Und vieles, was sich auf dem exzellenten Album wiederfindet, das klingt tatsächlich wie ein Extrakt aus seinen vielen Ausflügen in die vielen Destinationen der Musikwelt. Country, Bluegrass, Worldmusik. Plant ist längst kein Suchender, er scheint aus den Vollen zu schöpfen. Und doch ist das Album so sehr Led Zeppelin, wie schon lange keines zuvor. Vielleicht hat es den Abstand gebraucht, um irgendwie einen Kreis zu schließen, der sich so einleuchtend anhört.

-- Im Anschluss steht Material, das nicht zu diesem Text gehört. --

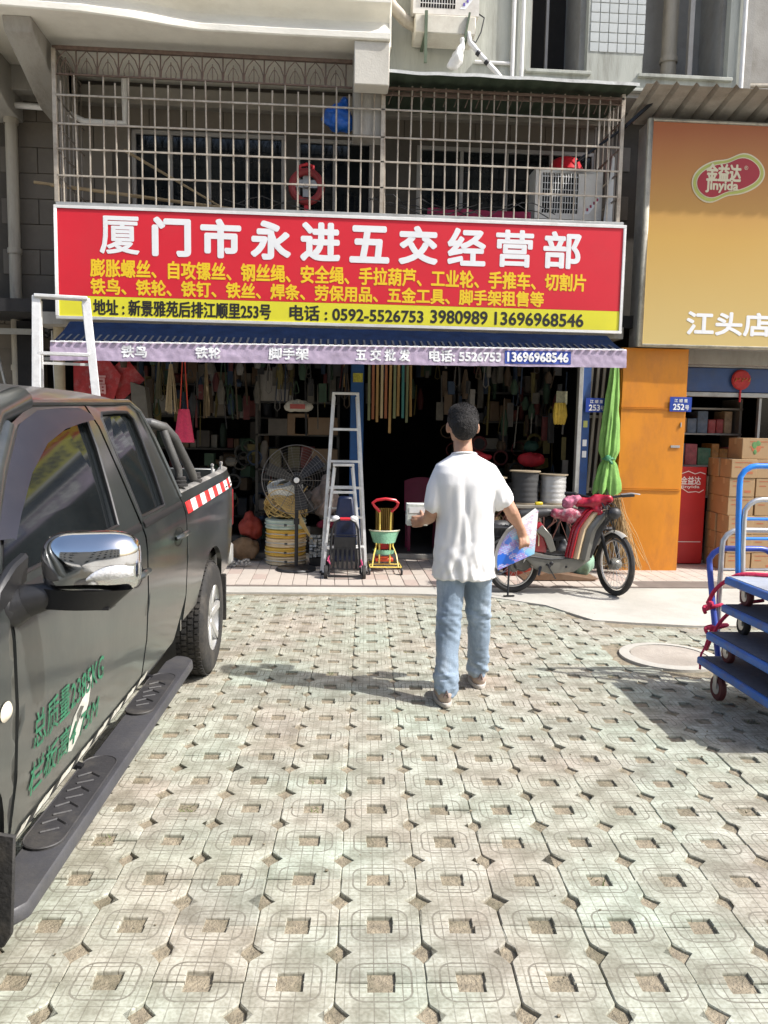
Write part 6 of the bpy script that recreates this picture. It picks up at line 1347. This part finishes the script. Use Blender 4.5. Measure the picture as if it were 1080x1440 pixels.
# ================================================================ PERSON
pe = thing('person', 'man in a white t-shirt and light blue jeans walking away, leaflets in one hand', 'person', (.77, 4.42, 0))
skin = M('skin', (.43, .235, .15), .55, 0, .10, 9, .08, 90)
PY = 4.42
b_ = B()
b_.limb([(.77, PY, .88, .10), (.77, PY+.01, 1.05, .09), (.765, PY, 1.2, .09), (.76, PY, 1.30, .065)], 14)
b_.limb([(.715, PY, .90, .085), (.715, PY, 1.1, .075), (.69, PY, 1.24, .065)]).limb([(.825, PY, .90, .085), (.82, PY, 1.1, .075), (.845, PY, 1.24, .065)])
b_.limb([(.62, PY, 1.265, .04), (.76, PY, 1.30, .055), (.90, PY, 1.265, .04)])
b_.limb([(.752, PY+.01, 1.30, .058), (.748, PY+.02, 1.40, .053), (.745, PY+.04, 1.46, .052)], 14)
b_.ell((.745, PY+.04, 1.55), (.079, .096, .108), 20).ell((.738, PY+.10, 1.49), (.052, .045, .05), 12).ell((.742, PY+.065, 1.50), (.062, .06, .055), 12)
b_.ell((.728, PY+.142, 1.53), (.013, .02, .024), 8)                                                  # nose
for sx in (-1, 1): b_.ell((.745+sx*.083, PY+.045, 1.530), (.012, .020, .032), 10, Matrix.Rotation(sx*.35, 3, 'Z'))
# arms
b_.limb([(.905, PY, 1.262, .042), (.962, PY-.01, 1.17, .045), (1.022, PY-.025, 1.07, .038)]).limb([(1.022, PY-.025, 1.07, .038), (1.052, PY+.03, 1.03, .038), (1.088, PY+.08, .985, .028), (1.108, PY+.10, .962, .026)])
b_.limb([(.612, PY, 1.262, .042), (.586, PY, 1.17, .044), (.574, PY-.01, 1.06, .038)]).limb([(.574, PY-.01, 1.06, .038), (.574, PY+.06, 1.025, .038), (.568, PY+.14, 1.0, .030), (.560, PY+.18, .992, .026)])
# legs inside the jeans
b_.limb([(.695, PY, .86, .088), (.680, PY-.05, .48, .055), (.660, PY-.13, .10, .040)]).limb([(.850, PY, .86, .088), (.872, PY+.07, .48, .055), (.900, PY+.17, .12, .040)])
# right hand gripping the leaflets from above
b_.limb([(1.108, PY+.10, .962, .026), (1.122, PY+.115, .925, .030), (1.128, PY+.115, .905, .026)], 10)
hx = [(1.106, .0), (1.122, .004), (1.138, .004), (1.153, -.002)]
for i, (x, dz) in enumerate(hx):
    b_.limb([(x, PY+.108, .912+dz, .0105), (x+.001, PY+.088, .890+dz-.002*i, .0098), (x, PY+.078, .862+dz+.004*i, .0090), (x-.001, PY+.086, .842+dz+.006*i, .0082)], 8)
b_.limb([(1.100, PY+.12, .935, .012), (1.088, PY+.135, .912, .0105), (1.085, PY+.150, .885, .0092)], 8)
# left hand round the packet
b_.limb([(.560, PY+.18, .992, .026), (.550, PY+.205, .990, .030), (.546, PY+.215, .990, .027)], 10)
for i in range(4):
    z = 1.012-.018*i; b_.limb([(.548, PY+.215, z, .0105), (.528, PY+.202, z-.002, .0098), (.503, PY+.199, z-.004, .009), (.485+.004*abs(i-1), PY+.203, z-.004, .0082)], 8)
b_.limb([(.552, PY+.20, 1.012, .012), (.540, PY+.215, 1.04, .0105), (.528, PY+.225, 1.062, .0092)], 8)
body = blob('body', b_, .0055, skin, pe, None, 2)
# hair cap
hair = M('short black hair', (.010, .008, .007), .8, 0, .4, 60, .9, 160)
b_ = B(); b_.ell((.745, PY+.035, 1.575), (.088, .106, .092), 22).ell((.745, PY-.02, 1.545), (.077, .065, .085), 18).ell((.745, PY+.05, 1.615), (.084, .088, .055), 18)
def hd(p): return .0025*nz(p.x*60, p.y*60, p.z*45)+.003*nz(p.x*150, p.y*150, p.z*120)
hb_ = blob('hair', b_, .005, hair, pe, hd, 1)
q = B()
for k in range(3800):
    a = rnd.uniform(0, 6.283); ph = rnd.uniform(0, 1.9); n_ = Vector((math.sin(ph)*math.cos(a), math.sin(ph)*math.sin(a), math.cos(ph)))
    if n_.y > .35 and n_.z < .45: continue
    p = Vector((.745+n_.x*.087, PY+.033+n_.y*.104, 1.578+n_.z*.090)); 
    if n_.z < 0: p.x = .745+n_.x*.080
    d = (n_*.7+Vector((rnd.gauss(0, .35), rnd.gauss(0, .35), rnd.gauss(0, .3)))).normalized()*rnd.uniform(.004, .008); s_ = n_.cross(Vector((rnd.uniform(-1, 1), rnd.uniform(-1, 1), rnd.uniform(-1, 1)))).normalized()*.0013
    q.add([p-s_, p+s_, p+d], [(0, 1, 2)])
o = part('hair_strands', q, hair, pe, weld=False); o['kind'] = 'stuff'
# t-shirt
tsh = M('white cotton', (.78, .77, .755), .85, 0, .025, 5, .15, 300)
def loft(b_, rings, n=40):
    o = len(b_.v)
    for (cx, cy, cz, rx, ry, e) in rings:
        for j in range(n):
            a = 2*math.pi*j/n; c, d = math.cos(a), math.sin(a); b_.v.append(Vector((cx+rx*math.copysign(abs(c)**e, c), cy+ry*math.copysign(abs(d)**e, d), cz)))
    for i in range(len(rings)-1):
        for j in range(n): b_.f.append((o+i*n+j, o+i*n+(j+1) % n, o+(i+1)*n+(j+1) % n, o+(i+1)*n+j))
    b_.f.append(tuple(o+j for j in range(n))[::-1]); b_.f.append(tuple(o+(len(rings)-1)*n+j for j in range(n))); return b_
b_ = loft(B(), [(.768, PY, .690, .178, .130, .85), (.768, PY, .74, .172, .130, .85), (.768, PY, .85, .163, .130, .85), (.766, PY, 1.0, .160, .125, .85), (.764, PY, 1.12, .168, .125, .85), (.763, PY, 1.22, .180, .120, .8), (.762, PY, 1.28, .182, .108, .8), (.761, PY, 1.325, .168, .088, .85), (.757, PY+.005, 1.355, .118, .074, .95), (.752, PY+.01, 1.378, .078, .068, 1.), (.752, PY+.012, 1.390, .066, .062, 1.)], 44)
b_.limb([(.80, PY, 1.305, .065), (.885, PY, 1.275, .066), (.935, PY-.005, 1.20, .066), (.972, PY-.012, 1.135, .069)], 14).limb([(.72, PY, 1.305, .065), (.640, PY, 1.275, .064), (.602, PY, 1.19, .062), (.588, PY-.004, 1.105, .063)], 14)
def folds(p):
    k = max(0, min(1, (1.32-p.z)/.25)); lo = max(0, min(1, (.98-p.z)/.2))
    d = .017*k*nz(p.x*12, p.y*5, p.z*2.4+p.x*4)+.010*k*nz(p.x*24+9, p.y*8, p.z*6-p.x*9)
    d += lo*(.008*nz(p.x*7, p.y*6, p.z*13+p.x*14)+.005*nz(p.x*22, p.y*12, p.z*30-p.x*22)+.009*nz(p.x*30+p.z*6, 0, p.z*4))
    d -= .006*k*max(0, 1-abs(p.x-.76-.02*math.sin(p.z*9))/.02)*(p.z > .9)
    return d
blob('t_shirt', b_, .0075, tsh, pe, folds, 3)
part('collar_rib', B().tube([(.752+.067*math.cos(a*.314), PY+.012+.062*math.sin(a*.314), 1.384-.012*math.sin(a*.314)) for a in range(20)], .0065, 6, closed=True), tsh, pe)
part('hem_stitch', B().tube([(.768+.178*math.copysign(abs(math.cos(a*.157))**.85, math.cos(a*.157)), PY+.122*math.copysign(abs(math.sin(a*.157))**.85, math.sin(a*.157)), .703+.006*nz(a*.7)) for a in range(40)], .0045, 5, closed=True), tsh, pe)
# jeans
jn = M('light blue denim', (.24, .31, .39), .85, 0, .30, 5, .3, 260, dirt=.8, dcol=(.48, .54, .60), dscale=5, stretch=(1, 1, .5))
b_ = B().ell((.77, PY, .86), (.140, .100, .12), 20)
b_.limb([(.697, PY, .82, .090), (.690, PY-.02, .66, .084), (.682, PY-.055, .46, .070), (.670, PY-.10, .26, .066), (.661, PY-.132, .098, .070)], 16).limb([(.848, PY, .82, .090), (.856, PY+.03, .66, .082), (.874, PY+.07, .46, .068), (.888, PY+.12, .26, .064), (.898, PY+.158, .118, .068)], 16)
def jf(p):
    lo = max(0, 1-abs(p.z-.46)/.16)+max(0, (.30-p.z)/.2)*1.5+max(0, (p.z-.60)/.2)*.6
    return .008*nz(p.x*12, p.y*12, p.z*6)+(.011*nz(p.x*9, p.y*9, p.z*30+p.x*20)+.006*nz(p.x*22, p.y*22, p.z*60))*min(lo, 1.5)
blob('jeans', b_, .0075, jn, pe, jf, 2)
sh1 = M('beige trainer', (.40, .31, .25), .7, 0, .2, 15, .2, dirt=.4, dcol=(.18, .14, .12)); sole = M('pale rubber sole', (.46, .43, .38), .7, 0, .1, 9, .1, dirt=.5)
for nm, (x, y, dx) in (('shoe', (.655, PY-.135, -.02)), ('shoe', (.905, PY+.175, .02))):
    # walking away: toes forward, heel toward the viewer
    d = Vector((dx, 1, 0)).normalized(); c = Vector((x, y, 0)); k = lambda f, s, z: tuple(c+d*f+Vector((s, 0, z)))
    b_ = B().limb([(*k(-.03, 0, .055), .042), (*k(.06, 0, .052), .043), (*k(.13, 0, .045), .042), (*k(.185, .0, .038), .032)], 12).limb([(*k(-.03, 0, .065), .036), (*k(.02, 0, .075), .036)], 12)
    so_ = blob('shoe', b_, .008, sh1, pe, lambda p: .003*nz(p.x*50, p.y*50, p.z*50), 1)
    pts = []
    for i in range(24): a = i*2*math.pi/24; v = c+d*(.072+.150*math.cos(a))+Vector((.047*math.sin(a)*(1.05-.1*math.cos(a)), 0, 0)); pts.append((v.x, v.y))
    part('sole', B().prism(pts, .001, .026, 'z'), sole, so_, .004)
    part('laces', B().tube([k(.05, -.03, .098), k(.065, .0, .103), k(.07, .03, .095)], .004, 5).tube([k(-.068, -.012, .06), k(-.075, .0, .10), k(-.068, .012, .06)], .006, 5), M('grey trim', (.22, .16, .15), .7), so_)
# leaflets held
lf = thing('leaflets', 'sheaf of colourful blue and white leaflets held in the right hand of the person', 'leaflets', (1.07, PY+.12, .74))
def leafmat(name, seed):
    m = bpy.data.materials.new(name); m.use_nodes = True; t = m.node_tree; N = t.nodes; K = t.links; p = N['Principled BSDF']; tc = N.new('ShaderNodeTexCoord'); mp = N.new('ShaderNodeMapping'); mp.inputs['Rotation'].default_value = (0, R(-20), 0)
    K.new(tc.outputs['Object'], mp.inputs[0]); s_ = N.new('ShaderNodeSeparateXYZ'); K.new(mp.outputs[0], s_.inputs[0])
    rp = N.new('ShaderNodeValToRGB'); rp.color_ramp.interpolation = 'EASE'; e = rp.color_ramp.elements; e[0].color = (.02, .14, .62, 1); e[1].color = (.75, .75, .75, 1); e[0].position = .15; e[1].position = .75
    x = e.new(.38); x.color = (.10, .22, .72, 1); x = e.new(.5); x.color = (.25, .55, .75, 1)
    n = N.new('ShaderNodeTexNoise'); n.inputs['Scale'].default_value = 11; K.new(mp.outputs[0], n.inputs[0])
    K.new(mathn(t, 'ADD', mathn(t, 'MULTIPLY', s_.outputs[2], 3.0), mathn(t, 'ADD', mathn(t, 'MULTIPLY', s_.outputs[0], 1.5), mathn(t, 'MULTIPLY', n.outputs[0], .15))), rp.inputs[0])
    # rows of printed blocks
    v = N.new('ShaderNodeTexBrick'); v.inputs['Scale'].default_value = 26; v.inputs['Mortar Size'].default_value = .035; v.inputs['Color1'].default_value = (.75, .2, .22, 1); v.inputs['Color2'].default_value = (.85, .85, .8, 1); v.inputs['Mortar'].default_value = (.1, .2, .7, 1)
    cb_ = N.new('ShaderNodeCombineXYZ'); K.new(s_.outputs[0], cb_.inputs[0]); K.new(s_.outputs[2], cb_.inputs[1]); K.new(cb_.outputs[0], v.inputs['Vector'])
    mx = N.new('ShaderNodeMix'); mx.data_type = 'RGBA'; n2 = N.new('ShaderNodeTexNoise'); n2.inputs['Scale'].default_value = 16; K.new(mp.outputs[0], n2.inputs[0])
    K.new(mathn(t, 'MULTIPLY', mathn(t, 'GREATER_THAN', n2.outputs[0], .48), .55), mx.inputs['Factor']); K.new(rp.outputs[0], mx.inputs['A']); K.new(v.outputs[0], mx.inputs['B']); K.new(mx.outputs['Result'], p.inputs['Base Color']); p.inputs['Roughness'].default_value = .35
    return m
lm = leafmat('printed leaflet', 0); wp = M('paper white', (.78, .78, .76), .6, 0, .04, 6, 0)
cor = [(.985, .712), (1.205, .806), (1.218, 1.062), (1.04, .94)]        # lower left, lower right, upper right, upper left (x, z)
for i in range(4):
    def lfn(u, v, i=i):
        a = Vector(cor[0]).lerp(Vector(cor[1]), u); b2 = Vector(cor[3]).lerp(Vector(cor[2]), u); p = a.lerp(b2, v)
        bend = .045*math.sin(v*1.6)*(1-u)
        return (p.x-.004*i-.03*(1-u)*math.sin(v*3.14)*1.0, PY+.104+.006*i+.03*u-bend*.3, p.y+.004*i)
    part('sheet', B().grid(lfn, 12, 10), lm if i == 0 else wp, lf, smooth=True)
bp = thing('paper_packet', 'small white printed box held in the left hand of the person', 'box', (.51, PY+.25, .96))
part('box', B().box(.460, .582, PY+.212, PY+.30, .955, 1.082), M('printed white box', (.60, .62, .56), .6, 0, .25, 26, .05, dirt=.3, dcol=(.35, .42, .36), dscale=16), bp, .002)
part('label', B().box(.472, .567, PY+.2095, PY+.2105, 1.03, 1.065), wp, bp)
# the street behind the camera, seen only in reflections
ob = thing('opposite_building', 'plain beige apartment block on the far side of the yard behind the camera', 'building', (0, -16, 0))
part('wall', wall_holes(B(), -22, 16, 0, 13, -16.5, -16.2, [(x, x+1.6, z, z+1.5) for x in range(-20, 14, 4) for z in (1, 4.2, 7.4, 10.4)]), M('beige distant render', (.33, .30, .25), .9, 0, .15, .5, .1), ob)
part('dark_glazing', B().box(-22, 16, -16.48, -16.44, .5, 12.5), glass, ob)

Und die Sensationell Space Shifters schmücken die Rock- und Folkelemente kunstvoll mit kleinen Sträußen aus Bendir, Oud und Djembe aus. „Carry Fire“ ist eine Vereinigung seiner Werke mit den Sensational Space Shifters, die auch dazu beigetragen haben, dass „Lullaby“ aus dem Jahr 2014 zu einem üppigen, psychedelischen Vergnügen wurden. Die Tribal-Rhythmen und die organische Instrumentierung, die liebevoll eingesetzten Synthesizer und Samples sind zurück, so dass „Carry Fire“ auch als Fortsetzung des vorherigen Albums gesehen werden kann. Der Grundsound vermittelt ein fast folkiges Lagerfeuer-Feeling, und getreu den musikalischen Wurzeln hat Plant die meisten Songs in den Blues eingebettet. Der Eröffnungstitel „The May Queen“ rollt in einem schweren perkussiven Groove mit Akustikgitarren und Geigen – ein berauschender Hörgenuss.

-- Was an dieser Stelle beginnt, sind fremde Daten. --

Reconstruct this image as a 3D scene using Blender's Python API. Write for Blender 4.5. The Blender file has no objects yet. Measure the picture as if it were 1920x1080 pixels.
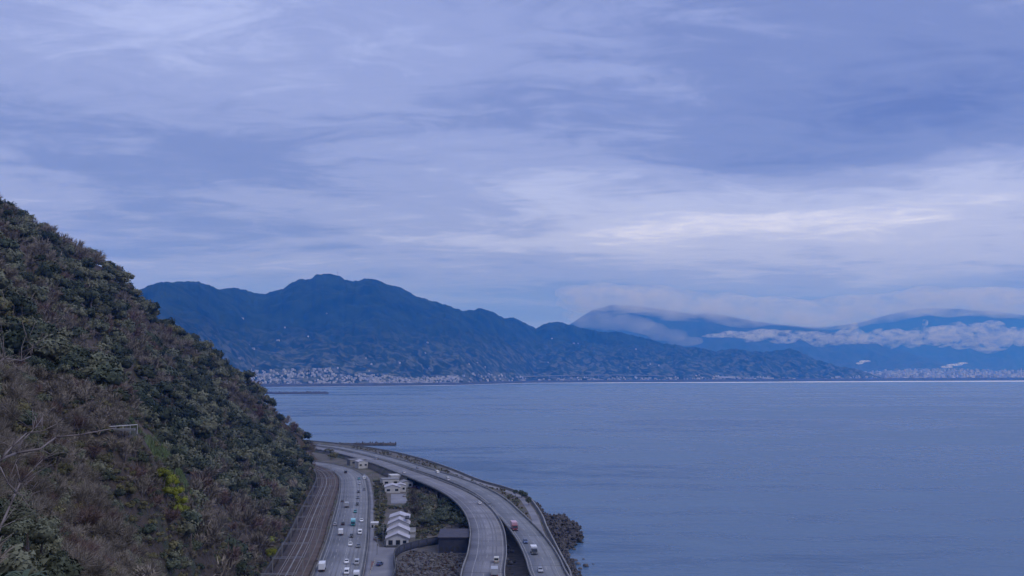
import bpy, math, random
import numpy as np
from mathutils import Vector, Matrix
S = bpy.context.scene
COL = S.collection
R = math.radians
random.seed(7); rng = np.random.default_rng(7)

# ------------------------------------------------------------------ camera, sky, sun, exposure
H = 90.0; F = 1844.0; PITCH = math.atan(161 / F)
cd = bpy.data.cameras.new('camera'); cam = bpy.data.objects.new('camera', cd); COL.objects.link(cam)
cam.location = (0, 0, H); cam.rotation_euler = (R(90) + PITCH, 0, 0)
cd.sensor_width = 36; cd.lens = F / 1920 * 36; cd.clip_start = 0.5; cd.clip_end = 80000
S.camera = cam
SUN_EL, SUN_AZ = R(48), R(125)
W = bpy.data.worlds.new('World'); S.world = W; W.use_nodes = True

def build_world():
    nt = W.node_tree; N = nt.nodes; L = nt.links
    N.clear()
    def n(t, **k):
        o = N.new(t)
        for a, b in k.items(): setattr(o, a, b)
        return o
    def m(op, a, b=None, c=None):
        o = n('ShaderNodeMath', operation=op)
        for i, v in enumerate((a, b, c)):
            if v is None: continue
            if isinstance(v, (int, float)): o.inputs[i].default_value = v
            else: L.new(v, o.inputs[i])
        return o.outputs[0]
    tc = n('ShaderNodeTexCoord'); sp = n('ShaderNodeSeparateXYZ'); L.new(tc.outputs['Generated'], sp.inputs[0])
    x, y, z = sp.outputs
    az = m('ARCTAN2', x, y); el = m('ARCSINE', z)
    zz = m('ADD', m('MAXIMUM', z, 0.0), 0.07)
    cx = n('ShaderNodeCombineXYZ'); L.new(m('DIVIDE', x, zz), cx.inputs[0]); L.new(m('DIVIDE', y, zz), cx.inputs[1])
    def noise(scale, det, rough, dist, off, sx=1, sy=1):
        mp = n('ShaderNodeMapping'); mp.inputs['Scale'].default_value = (sx, sy, 1); mp.inputs['Location'].default_value = off
        mp.inputs['Rotation'].default_value = (0, 0, 0.25)
        L.new(cx.outputs[0], mp.inputs[0])
        t = n('ShaderNodeTexNoise'); t.inputs['Scale'].default_value = scale; t.inputs['Detail'].default_value = det
        t.inputs['Roughness'].default_value = rough; t.inputs['Distortion'].default_value = dist
        L.new(mp.outputs[0], t.inputs['Vector']); return t.outputs[0]
    def blob(px, py, sx, sy, amp, tilt=0.0):
        a0 = math.atan((px - 960) / F); e0 = (701 - py) / F
        da = m('DIVIDE', m('SUBTRACT', az, a0), sx / F)
        de0 = m('SUBTRACT', el, e0)
        if tilt: de0 = m('ADD', de0, m('MULTIPLY', m('SUBTRACT', az, a0), tilt))
        de = m('DIVIDE', de0, sy / F)
        q = m('ADD', m('MULTIPLY', da, da), m('MULTIPLY', de, de))
        return m('MULTIPLY', m('EXPONENT', m('MULTIPLY', q, -1.0)), amp)
    big = noise(0.33, 4, 0.5, 0.6, (3.1, 1.7, 0), 1.0, 0.8)
    med = noise(0.75, 10, 0.60, 0.8, (7.3, 2.2, 0), 0.85, 1.15)
    fine = noise(3.4, 10, 0.68, 1.1, (1.3, 9.2, 0), 0.75, 1.3)
    v = m('ADD', m('MULTIPLY', m('SUBTRACT', big, 0.5), SKY['big']), 0.47)
    v = m('ADD', v, m('MULTIPLY', m('SUBTRACT', med, 0.5), SKY['med']))
    v = m('ADD', v, m('MULTIPLY', m('SUBTRACT', fine, 0.5), SKY['fine']))
    for b in SKY['blobs']: v = m('ADD', v, blob(*b))
    ramp = n('ShaderNodeValToRGB'); L.new(v, ramp.inputs[0]); cr = ramp.color_ramp
    cr.interpolation = 'EASE'
    cols = SKY['ramp']
    cr.elements[0].position = cols[0][0]; cr.elements[0].color = (*cols[0][1], 1)
    cr.elements[1].position = cols[-1][0]; cr.elements[1].color = (*cols[-1][1], 1)
    for p, c in cols[1:-1]:
        e = cr.elements.new(p); e.color = (*c, 1)
    # clear air near the horizon is deeper blue
    hz = n('ShaderNodeMapRange'); hz.interpolation_type = 'SMOOTHSTEP'
    hz.inputs[1].default_value = 0.15; hz.inputs[2].default_value = 0.03; L.new(el, hz.inputs[0])
    mx = n('ShaderNodeMix', data_type='RGBA'); L.new(m('MULTIPLY', hz.outputs[0], SKY['hzf']), mx.inputs[0])
    L.new(ramp.outputs[0], mx.inputs[6]); mx.inputs[7].default_value = (*SKY['hzc'], 1)
    # overhead the overcast is brighter and greyer
    up = n('ShaderNodeMapRange'); up.interpolation_type = 'SMOOTHSTEP'
    up.inputs[1].default_value = 0.45; up.inputs[2].default_value = 1.2; L.new(el, up.inputs[0])
    mu = n('ShaderNodeMix', data_type='RGBA'); L.new(up.outputs[0], mu.inputs[0])
    L.new(mx.outputs[2], mu.inputs[6]); mu.inputs[7].default_value = (*SKY['upc'], 1)
    bg1 = n('ShaderNodeBackground'); L.new(mu.outputs[2], bg1.inputs[0]); bg1.inputs[1].default_value = SKY['str']
    sky = n('ShaderNodeTexSky', sky_type='NISHITA'); sky.sun_disc = False
    sky.sun_elevation = SUN_EL; sky.sun_rotation = SUN_AZ
    bg2 = n('ShaderNodeBackground'); L.new(sky.outputs[0], bg2.inputs[0]); bg2.inputs[1].default_value = 0.05
    ms = n('ShaderNodeMixShader'); ms.inputs[0].default_value = 0.9
    L.new(bg2.outputs[0], ms.inputs[1]); L.new(bg1.outputs[0], ms.inputs[2])
    out = n('ShaderNodeOutputWorld'); L.new(ms.outputs[0], out.inputs[0])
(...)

Lyrisch packt Plant auch politische und soziale Themen an, seien es die Übel des Kolonialismus in der Neuen Welt oder des gesteigerten Nationalismus („Carving Up the World Again“), in seiner britischen Ausprägung als Jingoismus bekannt. Viele der Songs, einschließlich des Titelsongs, sind tatsächlich hinreißende Liebesballaden, die mit für Plant typischen Fabeln versehen sind. Im Gegensatz dazu ist „Carving Up the World Again“ ein durchaus politikkritischer Song, der mit einem glockenartigen, nahöstlichen Gitarrensolo versehen ist und sich mit dem „Brexit“ und dem Diskurs von Präsident Trump beschäftigt. Einen Teil seines Titels aus einem Zitat von Trump ziehend, zielt  Plant eben auf den Jingoismus und die Flüchtlingskrise ab.

Ein weiteres Highlight ist das mitreißend coole Duett mit Chrissie Hynde auf „Bluebirds Over the Mountain“. Den alten Rockabilly  hat Plant mit einem gebrochenen Elektonik-Best aufgefrischt.